## What is needed
Quote the listing in full, exactly as given, minus any pictures.

#####

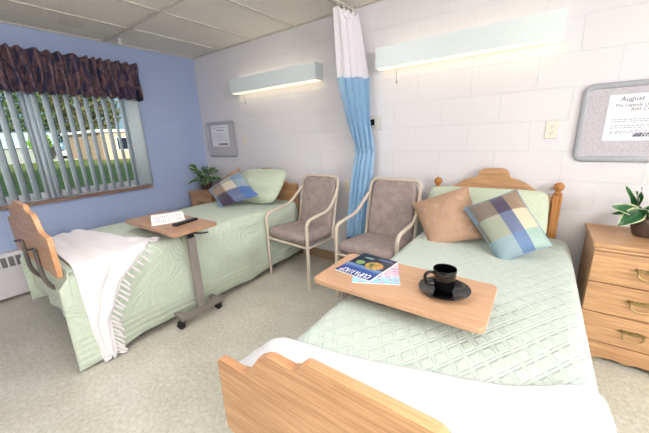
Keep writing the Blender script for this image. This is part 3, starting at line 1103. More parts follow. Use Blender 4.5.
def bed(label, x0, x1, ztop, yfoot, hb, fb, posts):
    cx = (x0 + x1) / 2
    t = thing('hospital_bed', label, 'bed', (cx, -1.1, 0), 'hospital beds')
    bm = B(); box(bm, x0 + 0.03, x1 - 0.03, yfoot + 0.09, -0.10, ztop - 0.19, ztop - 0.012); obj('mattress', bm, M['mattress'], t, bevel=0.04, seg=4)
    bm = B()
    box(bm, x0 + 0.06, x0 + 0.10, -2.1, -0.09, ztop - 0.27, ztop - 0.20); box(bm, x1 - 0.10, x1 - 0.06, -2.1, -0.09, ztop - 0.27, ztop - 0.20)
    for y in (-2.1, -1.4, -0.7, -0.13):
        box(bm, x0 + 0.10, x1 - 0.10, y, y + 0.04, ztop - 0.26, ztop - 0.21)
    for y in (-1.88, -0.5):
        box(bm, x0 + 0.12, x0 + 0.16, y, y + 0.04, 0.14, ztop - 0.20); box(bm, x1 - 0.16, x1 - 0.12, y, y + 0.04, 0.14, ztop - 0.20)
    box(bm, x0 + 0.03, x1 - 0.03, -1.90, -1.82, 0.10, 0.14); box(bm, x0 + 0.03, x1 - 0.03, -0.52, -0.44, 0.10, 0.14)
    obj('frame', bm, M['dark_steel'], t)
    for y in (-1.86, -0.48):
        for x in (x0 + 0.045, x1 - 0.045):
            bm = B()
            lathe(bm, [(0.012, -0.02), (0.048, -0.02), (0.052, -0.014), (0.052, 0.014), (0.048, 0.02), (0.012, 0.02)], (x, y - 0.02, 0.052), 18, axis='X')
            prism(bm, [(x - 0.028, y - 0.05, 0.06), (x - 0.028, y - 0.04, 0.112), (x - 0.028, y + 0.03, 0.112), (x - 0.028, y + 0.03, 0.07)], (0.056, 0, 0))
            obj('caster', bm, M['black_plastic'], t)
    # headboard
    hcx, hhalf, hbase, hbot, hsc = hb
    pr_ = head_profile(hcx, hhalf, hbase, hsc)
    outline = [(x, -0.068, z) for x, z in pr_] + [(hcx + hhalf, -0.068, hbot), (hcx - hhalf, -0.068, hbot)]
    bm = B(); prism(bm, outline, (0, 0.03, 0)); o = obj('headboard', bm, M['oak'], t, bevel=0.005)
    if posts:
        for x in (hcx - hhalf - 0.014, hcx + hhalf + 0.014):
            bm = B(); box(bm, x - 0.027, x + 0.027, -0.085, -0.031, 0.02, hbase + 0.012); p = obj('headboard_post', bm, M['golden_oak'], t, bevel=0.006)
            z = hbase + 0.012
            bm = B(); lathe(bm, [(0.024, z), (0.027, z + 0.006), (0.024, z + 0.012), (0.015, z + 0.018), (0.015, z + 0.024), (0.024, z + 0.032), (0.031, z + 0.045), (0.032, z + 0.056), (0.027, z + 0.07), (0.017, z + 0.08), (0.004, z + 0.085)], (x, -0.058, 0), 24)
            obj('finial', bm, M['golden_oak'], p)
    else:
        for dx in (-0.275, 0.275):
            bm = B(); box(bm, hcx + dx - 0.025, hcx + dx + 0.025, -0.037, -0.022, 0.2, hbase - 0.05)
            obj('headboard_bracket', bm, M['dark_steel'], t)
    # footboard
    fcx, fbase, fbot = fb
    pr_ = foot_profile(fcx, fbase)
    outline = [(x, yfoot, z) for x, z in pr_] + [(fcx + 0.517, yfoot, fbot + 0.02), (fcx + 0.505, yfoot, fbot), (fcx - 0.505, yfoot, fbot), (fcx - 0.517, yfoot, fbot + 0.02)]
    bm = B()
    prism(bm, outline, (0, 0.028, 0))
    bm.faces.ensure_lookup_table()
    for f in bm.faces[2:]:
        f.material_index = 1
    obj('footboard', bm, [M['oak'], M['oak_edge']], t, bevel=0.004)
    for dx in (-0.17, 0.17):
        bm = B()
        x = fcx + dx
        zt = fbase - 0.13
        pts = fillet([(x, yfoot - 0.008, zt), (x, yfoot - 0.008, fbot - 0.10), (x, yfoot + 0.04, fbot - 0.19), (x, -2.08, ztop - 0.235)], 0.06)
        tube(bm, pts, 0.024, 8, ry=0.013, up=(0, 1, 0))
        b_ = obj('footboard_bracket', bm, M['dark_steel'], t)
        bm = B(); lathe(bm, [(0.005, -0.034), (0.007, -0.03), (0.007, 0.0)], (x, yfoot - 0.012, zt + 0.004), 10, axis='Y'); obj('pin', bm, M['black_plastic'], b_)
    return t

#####

## Response
Keep writing the Blender script for this image. This is part 3, starting at line 1103. More parts follow. Use Blender 4.5.
def bed(label, x0, x1, ztop, yfoot, hb, fb, posts):
    cx = (x0 + x1) / 2
    t = thing('hospital_bed', label, 'bed', (cx, -1.1, 0), 'hospital beds')
    bm = B(); box(bm, x0 + 0.03, x1 - 0.03, yfoot + 0.09, -0.10, ztop - 0.19, ztop - 0.012); obj('mattress', bm, M['mattress'], t, bevel=0.04, seg=4)
    bm = B()
    box(bm, x0 + 0.06, x0 + 0.10, -2.1, -0.09, ztop - 0.27, ztop - 0.20); box(bm, x1 - 0.10, x1 - 0.06, -2.1, -0.09, ztop - 0.27, ztop - 0.20)
    for y in (-2.1, -1.4, -0.7, -0.13):
        box(bm, x0 + 0.10, x1 - 0.10, y, y + 0.04, ztop - 0.26, ztop - 0.21)
    for y in (-1.88, -0.5):
        box(bm, x0 + 0.12, x0 + 0.16, y, y + 0.04, 0.14, ztop - 0.20); box(bm, x1 - 0.16, x1 - 0.12, y, y + 0.04, 0.14, ztop - 0.20)
    box(bm, x0 + 0.03, x1 - 0.03, -1.90, -1.82, 0.10, 0.14); box(bm, x0 + 0.03, x1 - 0.03, -0.52, -0.44, 0.10, 0.14)
    obj('frame', bm, M['dark_steel'], t)
    for y in (-1.86, -0.48):
        for x in (x0 + 0.045, x1 - 0.045):
            bm = B()
            lathe(bm, [(0.012, -0.02), (0.048, -0.02), (0.052, -0.014), (0.052, 0.014), (0.048, 0.02), (0.012, 0.02)], (x, y - 0.02, 0.052), 18, axis='X')
            prism(bm, [(x - 0.028, y - 0.05, 0.06), (x - 0.028, y - 0.04, 0.112), (x - 0.028, y + 0.03, 0.112), (x - 0.028, y + 0.03, 0.07)], (0.056, 0, 0))
            obj('caster', bm, M['black_plastic'], t)
    # headboard
    hcx, hhalf, hbase, hbot, hsc = hb
    pr_ = head_profile(hcx, hhalf, hbase, hsc)
    outline = [(x, -0.068, z) for x, z in pr_] + [(hcx + hhalf, -0.068, hbot), (hcx - hhalf, -0.068, hbot)]
    bm = B(); prism(bm, outline, (0, 0.03, 0)); o = obj('headboard', bm, M['oak'], t, bevel=0.005)
    if posts:
        for x in (hcx - hhalf - 0.014, hcx + hhalf + 0.014):
            bm = B(); box(bm, x - 0.027, x + 0.027, -0.085, -0.031, 0.02, hbase + 0.012); p = obj('headboard_post', bm, M['golden_oak'], t, bevel=0.006)
            z = hbase + 0.012
            bm = B(); lathe(bm, [(0.024, z), (0.027, z + 0.006), (0.024, z + 0.012), (0.015, z + 0.018), (0.015, z + 0.024), (0.024, z + 0.032), (0.031, z + 0.045), (0.032, z + 0.056), (0.027, z + 0.07), (0.017, z + 0.08), (0.004, z + 0.085)], (x, -0.058, 0), 24)
            obj('finial', bm, M['golden_oak'], p)
    else:
        for dx in (-0.275, 0.275):
            bm = B(); box(bm, hcx + dx - 0.025, hcx + dx + 0.025, -0.037, -0.022, 0.2, hbase - 0.05)
            obj('headboard_bracket', bm, M['dark_steel'], t)
    # footboard
    fcx, fbase, fbot = fb
    pr_ = foot_profile(fcx, fbase)
    outline = [(x, yfoot, z) for x, z in pr_] + [(fcx + 0.517, yfoot, fbot + 0.02), (fcx + 0.505, yfoot, fbot), (fcx - 0.505, yfoot, fbot), (fcx - 0.517, yfoot, fbot + 0.02)]
    bm = B()
    prism(bm, outline, (0, 0.028, 0))
    bm.faces.ensure_lookup_table()
    for f in bm.faces[2:]:
        f.material_index = 1
    obj('footboard', bm, [M['oak'], M['oak_edge']], t, bevel=0.004)
    for dx in (-0.17, 0.17):
        bm = B()
        x = fcx + dx
        zt = fbase - 0.13
        pts = fillet([(x, yfoot - 0.008, zt), (x, yfoot - 0.008, fbot - 0.10), (x, yfoot + 0.04, fbot - 0.19), (x, -2.08, ztop - 0.235)], 0.06)
        tube(bm, pts, 0.024, 8, ry=0.013, up=(0, 1, 0))
        b_ = obj('footboard_bracket', bm, M['dark_steel'], t)
        bm = B(); lathe(bm, [(0.005, -0.034), (0.007, -0.03), (0.007, 0.0)], (x, yfoot - 0.012, zt + 0.004), 10, axis='Y'); obj('pin', bm, M['black_plastic'], b_)
    return t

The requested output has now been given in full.